In terms of per-capita energy consumption, Europe and Japan are three times higher than China, while the United States and Canada are six times higher. Therefore, it is a two-way street. On the one hand, developed countries should take sincere measures to cope with climate change because their overall emissions are huge. They constitute less than 20 percent of the world's population, but their aggregated greenhouse gas emissions account for over 40 percent of the world total. They are duty-bound to make greater efforts. Of course, on the other hand, developing countries should also make due contributions. Economic development relies heavily on energy supply. China lags dozens of years behind Europe and the United States in terms of industrialization. At present, global oil resources have been carved up, and the age of low oil prices has long gone. That is why it is so much more difficult for us to turn away from coal while focusing on the development of relatively clean oil and natural gas to fuel national economic growth.

Therefore, it is totally groundless if developed countries charge developing countries for using more energy. What they should really consider is how to support economic development in developing countries and reduce environmental pollution at the same time.

What is the energy structure of China?

China's energy structure is a lot different from that of developed countries. In China, about 70 percent of our energy is coal, 18 percent oil, and just 2 percent natural gas. We have some hydropower, but the proportion is small. Nuclear power accounts for less than 1 percent. But in developed countries, nuclear power takes up more than 14 percent of their energy structure. For instance, nuclear power accounts for 78 percent in France. In most of the developed countries, over 60 percent of their hydropower has been effectively used.

According to our national conditions, what kind of clean energy should we develop first? What are the problems? How can we reduce costs?

Speaking from the perspective of clean energy, coal emits the most greenhouse gases, followed by oil and natural gas, and then nuclear power, which emits almost no carbon. Nuclear power, solar power and wind power are categorized as clean energy. In addition, most renewable energies like hydropower do not have direct carbon emissions. In China, we must put the development of hydropower at the top of our agenda. At present, we have about 300 million kw of untapped hydropower. Of course, hydropower development may cause a lot of social problems, such as migration and changes in the original ecological environment. But compared with coal, the advantages of hydropower development outweigh the disadvantages.
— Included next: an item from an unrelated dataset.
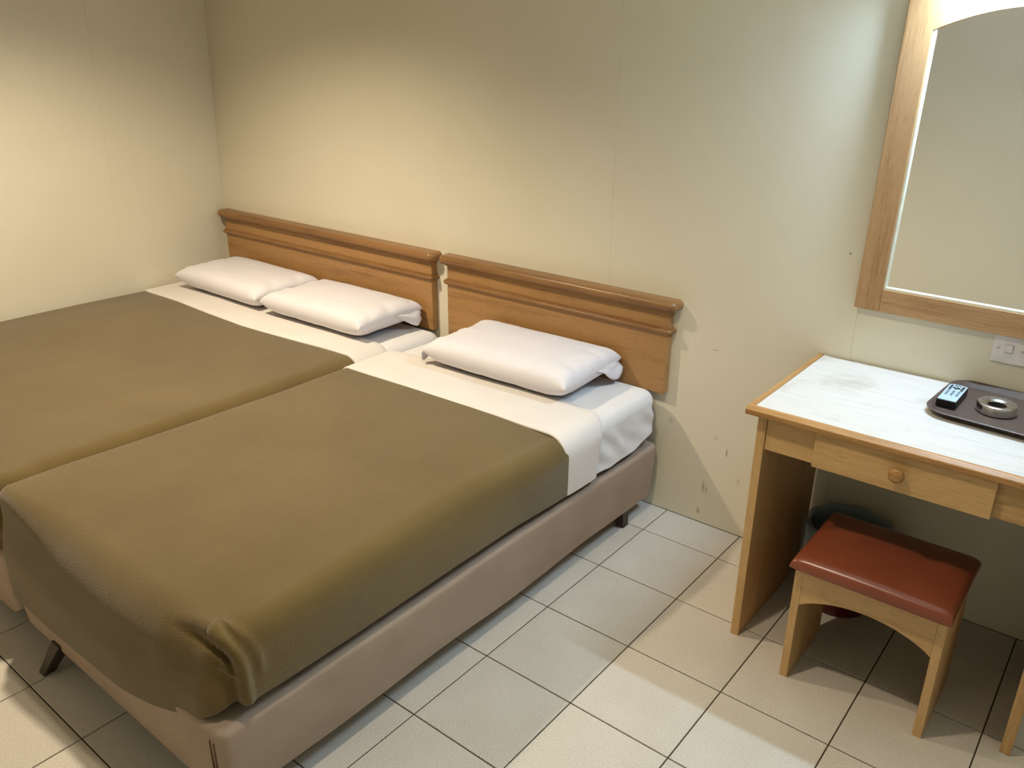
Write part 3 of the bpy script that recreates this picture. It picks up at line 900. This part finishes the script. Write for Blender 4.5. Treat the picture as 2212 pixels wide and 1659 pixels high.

Second, we must pour our strength into developing nuclear power. The investment in a nuclear power plant is the same as that in a wind farm, but unlike wind power, nuclear power is more stable and controllable. In addition, the operating cost of nuclear power plants is not high, thus the cost of 1 kwh of electricity can be kept at less than 0.4 yuan ($0.058), more or less the same as the cost of desulfurized coal-fired power. If nuclear power plants develop production of scale, the cost can be reduced to be equivalent to that of coal power.

If you compare nuclear power to wind power, 1 kw of installed nuclear power capacity can operate 8,000 hours a year, but the same capacity of wind power can only operate 2,000 hours a year. Therefore, a nuclear power plant is equivalent to three to four wind farms.

For China, the third priority in developing clean energy is to make full use of natural gas, which is clean, efficient and stable. In the world energy structure, 25 percent is natural gas, which is a high-quality energy and requires advanced infrastructure and sound pipelines. The expansion of natural gas development, transportation and utilization must be backed by national economic strength, because it is demanding on infrastructure and more expensive for everyday use.

It is time for China to launch large-scale exploration and usage of natural gas. The United States consumes a colossal 700 million cubic meters of natural gas, while Russia uses 300-400 million cubic meters, but the amount is only 7-8 million cubic meters in China. Therefore, the country's potential to develop natural gas is huge. To be more specific, the use of 1,000 cubic meters of natural gas can replace more than 2 tons of coal, and it is cleaner and more efficient than coal power.